There have been new initiatives like the Mahatma Gandhi Rural Employment Scheme which gives 100 days paid work to landless, unemployed rural poor and the Right to Food Act, promising heavily subsidized rice and wheat to roughly two-thirds of the population below the poverty line. While these policies were successes, they were all formulated by the National Advisory Council, set up by Congress President Sonia Gandhi. Singh could hardly be called the architect.

His leadership has also been found wanting when it comes to protecting minorities including Dalits, Christians and tribal groups; he admitted as much in his parting statement.

Many of the minorities' problems have been directly related to inaction by local governments responsible for law and order. Violence against Christians and Muslims continued unabated as the government has failed to enact the Prevention of Communal and Targeted Violence Bill, mainly due to opposition from the Hindu-nationalist Bharatiya Janata Party (BJP). Even so, Singh’s cabinet showed a shameful lack of courage when it came to getting it passed through parliament.

His 10 years leading the government have also seen scant progress on tensions in Kashmir. Singh has offered no political solution to heal the deep wounds and emotional cleavage outside of empty rhetoric that Kashmir is an integral part of India.

The government has also failed miserably in foreign relations and internal security. The current diplomatic crisis with the US over the case of envoy Devyani Khobragade and her allegedly underpaid maid has shown a ham-fistedness that has become all to common in New Delhi. Dialogue has been bypassed.

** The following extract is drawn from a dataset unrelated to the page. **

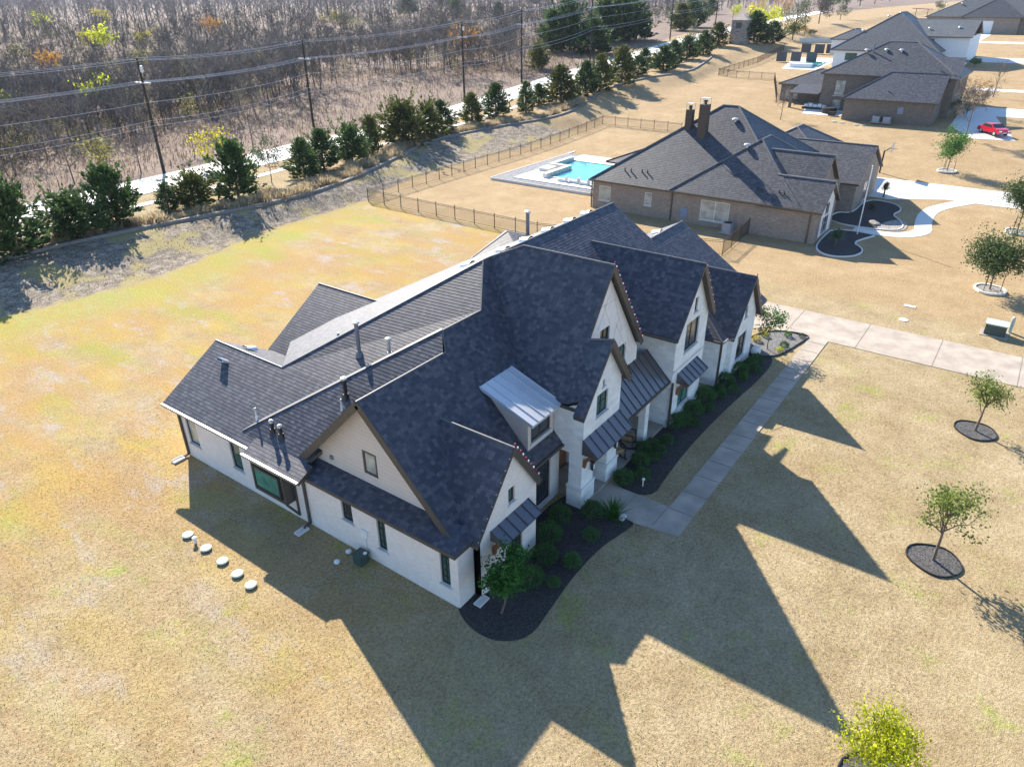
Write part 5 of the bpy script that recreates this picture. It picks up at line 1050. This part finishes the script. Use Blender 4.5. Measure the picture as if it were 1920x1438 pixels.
# straw coloured ornamental grasses above the kerb
gp = []
for k in range(3):
    n = 330; C = rc.normal(size=(n,3))*np.array([.28,.28,0]); V, F = blades(C, rc.uniform(.5,1.05,n), .055, rc, .6); t_ = thing('ornamental_grass', 'straw coloured clump of ornamental grass above the stone kerb', 'grass clump', (0,0,0), 0, 'straw grass clumps above the kerb'); npobj('blades', V, F, 'straw', t_, loc=(0,0,0)); gp.append(t_)
gx_ = np.arange(9, 104, .82); k = 0
for x in gx_:
    if rc.random() < .3: continue
    yb = float(np.interp(x, CX, CY)); y = yb+rc.uniform(.7, 3.0); s = rc.uniform(.7, 1.35); q = (x+rc.normal()*.3, y, tz(x, y))
    if k < 3: gp[k].location = q; gp[k].scale = (s*1.25,s*1.25,s)
    else: dup(gp[k % 3], q, rc.uniform(0,6), (s*1.25,s*1.25,s))
    k += 1

# ------------------------------------------------------------------ power line
PB = [(308,325),(589,243),(871,187),(978,155),(1106,115),(1256,75),(1341,48)]; PT = [(255,115),(567,80),(863,44),(977,22),(1108,-8),(1261,-40),(1347,-70)]
poles = [at(*b_) for b_ in PB]; hts = []
for q, tp in zip(poles, PT):
    d = np.hypot(*(q-CAM)[:2]); r_ = ray(*tp); hts.append(CAM[2]+r_[2]*d/np.hypot(r_[0], r_[1])-q[2])
poles = [np.array([-2.5, 71.8, 1.2])]+poles; hts = [12.5]+[min(max(h, 12.0), 13.6) for h in hts]
WT = ['farther','middle','nearer']
wires = {}
def att(i, key):
    q = poles[i]; a = poles[min(i+1, len(poles)-1)]-poles[max(i-1, 0)]; s = np.array([-a[1], a[0], 0]); s /= np.linalg.norm(s); z = hts[i]
    o, dz = {'t0':(1.0,.1),'t1':(-.35,.35),'t2':(-1.0,.1),'l0':(1.15,-2.2),'l1':(.45,-2.2),'l2':(-.5,-2.2),'l3':(-1.15,-2.2),'n':(-.12,-4.4),'c0':(-.15,-6.4),'c1':(-.2,-7.0)}[key]
    return q+s*o+np.array([0,0,z+dz])
for i in range(1, len(poles)):
    q = poles[i]; h = hts[i]; a = poles[min(i+1, len(poles)-1)]-poles[i-1]; s = np.array([-a[1], a[0], 0]); s /= np.linalg.norm(s)
    t_ = thing('utility_pole', '%s dark wooden utility pole from the left along the road' % ordw(i-1), 'utility pole', tuple(q)); mb = MB(); mb.tube([tuple(q-np.array([0,0,.3])), tuple(q+np.array([0,0,h+.3]))], [.2,.13], 8); mb.obj('shaft', 'dark_pole', t_)
    for dz, w_ in ((0.,1.1),(-2.3,1.25)): mb = MB(); A = q+s*w_+np.array([0,0,h+dz]); B_ = q-s*w_+np.array([0,0,h+dz]); mb.beam(tuple(A), tuple(B_), .12, .13); mb.obj('crossarm', 'galv' if dz else 'dark_pole', t_)
    for key in ('t0','t2','l0','l1','l2','l3'): mb = MB(); c_ = att(i, key); mb.lathe([(.05,-.12),(.09,-.06),(.05,0)], tuple(c_), 6); mb.obj('insulator', 'pvc', t_)
    if i in (1, 3): mb = MB(); c_ = q+np.array([0,0,h-1.2]); mb.lathe([(.16,0),(.2,.1),(.2,.6),(.1,.7)], tuple(c_-s*.35), 10); mb.obj('transformer_can', 'galv', t_)
NM = {'t0':'topmost power wire, on the road side end of the upper crossarms','t1':'power wire carried on the pole tops between the upper pair','t2':'topmost power wire, on the yard side end of the upper crossarms','l0':'power wire at the road side end of the lower crossarms','l1':'inner power wire on the road side of the lower crossarms','l2':'inner power wire on the yard side of the lower crossarms','l3':'power wire at the yard side end of the lower crossarms','n':'single pale wire midway up the utility poles','c0':'thin cable just above the lowest cable on the poles','c1':'lowest thick pale cable on the utility poles'}
for key, lb in NM.items():
    mb = MB(); r_ = .013 if key[0] in 'tl' else .017
    for i in range(len(poles)-1):
        a, b_ = att(i, key), att(i+1, key); pts = [tuple(a+(b_-a)*s-np.array([0,0,4*s*(1-s)*(.45 if key[0] != 'c' else .6)])) for s in np.linspace(0, 1, 9)]; mb.tube(pts, r_, 4, 0, False)
    tag(mb.obj('power_wire', 'wire'), lb, 'power wire', 'wires of the roadside power line')
# field poles behind with one wire
fp = [at(460,92), at(505,75)]

# ------------------------------------------------------------------ stone entrance tower and far roadside planting
q = at(1386,82); t_ = thing('stone_tower', 'square stone entrance tower with a pale pyramid roof among far cedars', 'tower', q); mb = MB(); mb.box(q[0]-2,q[1]-2,q[2]-.5,q[0]+2,q[1]+2,q[2]+5.6); mb.box(q[0]-2.1,q[1]-2.1,q[2]-.5,q[0]+2.1,q[1]+2.1,q[2]+3.2)
M['field_stone'] = brick('field_stone', (.34,.29,.24), (.2,.18,.155), (.36,.33,.28), .7, .4, .3, .8, mort=.03); mb.obj('wall', 'field_stone', t_)
mb = MB(); z = q[2]+5.6; A = [(q[0]-2.5,q[1]-2.5,z),(q[0]+2.5,q[1]-2.5,z),(q[0]+2.5,q[1]+2.5,z),(q[0]-2.5,q[1]+2.5,z)]; ap = (q[0],q[1],z+1.5)
for i_ in range(4): mb.face([A[i_], A[(i_+1) % 4], ap])
mb.face(A[::-1]); mb.obj('roof', 'concrete', t_); mb = MB(); mb.box(q[0]-2.08,q[1]-.75,q[2]+3.7,q[0]-2,q[1]+.75,q[2]+5.0); mb.obj('plaque', 'trim', t_)
def blob_tree(px, py, pt, hw, mt, label, seed, name='leafy_tree', n=1600, lo=.35):
    rr = np.random.default_rng(seed); q = at(px, py); dist = float(np.dot(q-CAM, RM[2])); h = max(1.5, (py-pt)/FPX*dist/cos(PIT)); w = 2*hw/FPX*dist; t_ = thing(name, label, 'tree', (0,0,0)); m_ = 11
    cc = np.stack([rr.normal(size=m_)*w*.24, rr.normal(size=m_)*w*.24, h*rr.uniform(lo,.85,m_)], 1); i_ = rr.integers(0, m_, n); d = rr.normal(size=(n,3)); d /= np.linalg.norm(d, axis=1, keepdims=True); C = cc[i_]+d*(np.array([.24,.24,.2])*np.array([w,w,h]))*rr.uniform(.5,1.,n)[:,None]
    C[:,2] = np.maximum(C[:,2], h*.08); V, F = quads(C, max(.16, w*.055)*rr.uniform(.6,1.3,n), rr, .6); npobj('crown', V, F, mt, t_, loc=(0,0,0)); segs, _ = branches(rr, h*.8, w*.25, 1, 5, max(.05, w*.03), .1, .3); V, F = sticks(segs, 5); npobj('trunk', V, F, 'bark', t_, loc=(0,0,0)); t_.location = q; return t_
FT = [(1425,60,18,28,'lime_leaf','pale green willow like tree right of the stone tower'),(1400,80,52,14,'olive_leaf','round grey green tree touching the right side of the stone tower'),(1490,60,8,24,'olive_leaf','large blue green tree beyond the white road'),(1485,75,38,24,'cedar_leaf2','olive bushy tree below the blue green tree'),(1508,68,52,9,'orange_leaf','small rusty tree by the wall end'),(1373,42,12,10,'lime_leaf','bright lime tree above the stone tower'),(1429,32,0,8,'yellow_leaf','bright yellow tree at the top behind the tower'),(1410,45,8,10,'orange_leaf','orange bare topped tree left of the yellow tree'),(1467,40,2,12,'orange_leaf','orange tree near the top of the photo'),(1515,12,-14,10,'yellow_leaf','golden tree at the top edge'),(1535,45,2,20,'twig','grey leafless spreading tree at the far lawn edge'),(1575,38,14,12,'olive_leaf','small green tree on the far lawn'),(1295,100,55,12,'olive_leaf','grey green shrub tree among the far cedars'),(1520,68,58,7,'cedar_leaf','dark bush at the end of the far bank'),(1760,20,5,9,'cedar_leaf','dark shrub by the far pergola'),(1878,60,22,14,'olive_leaf','olive round tree in front of the top right house'),(1460,78,68,8,'straw','straw coloured shrubs by the far wall')]
for k, a in enumerate(FT): blob_tree(*a, seed=100+k)
for k, (px, py, pt, hw) in enumerate(((1560,22,-6,16),(1585,16,-10,18),(1612,12,-14,18),(1640,8,-16,18),(1668,4,-18,16),(1545,28,2,14))): blob_tree(px, py, pt, hw, 'cedar_leaf', '%s dark green tree of the hedge line at the top edge' % ordw(k), 140+k)
pg = thing('pergola', 'brown timber pergola behind the white house', 'pergola', at(1727,30))
for px in (1716,1738): q = at(px, 30); mb = MB(); mb.box(q[0]-.12,q[1]-.12,q[2],q[0]+.12,q[1]+.12,q[2]+2.9); mb.obj('post', 'wood', pg)
q0, q1 = at(1712,30), at(1742,32); mb = MB(); mb.beam((q0[0],q0[1],q0[2]+3),(q1[0],q1[1],q1[2]+3),3.5,.25); mb.obj('roof', 'wood', pg)
mb = MB(); q0, q1 = at(1498,80), at(1568,80); mb.beam((q0[0],q0[1],q0[2]+.5),(q1[0],q1[1],q1[2]+.5),.4,1.2); tag(mb.obj('garden_wall', 'concrete_white'), 'long low pale wall at the far end of the yards', 'wall')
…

Meanwhile, relations with Sri Lanka and Pakistan have been at their lowest for years.

The military has been buttressed with new rockets and missiles, aircraft carriers and warplanes, but incursions by Pakistan to the west and China along the northern lines of control have exposed cracks in India's armor.

Singh will, finally, have to answer the charge that it was under his watch that religious fundamentalism consolidated further and grew, creating the ground on which Narendra Modi, chief minister of Gujarat, could emerge as a prime ministerial candidate of the BJP despite claims he accommodated riots that left 790 Muslims and 254 Hindus dead in 2002.

Facing this main challenger in May, Congress can no longer be sure it retains the trust of the poor, Dalits, tribals and other minorities which have backed the party at the ballot box over so many years.

It means bad news not just for Congress but for Indian secularism, the sole security guarantee for religious minorities, and others.

This will be Singh’s lasting legacy.

John Dayal is general secretary of the All India Christian Council and a member of the Indian government’s National Integration Council.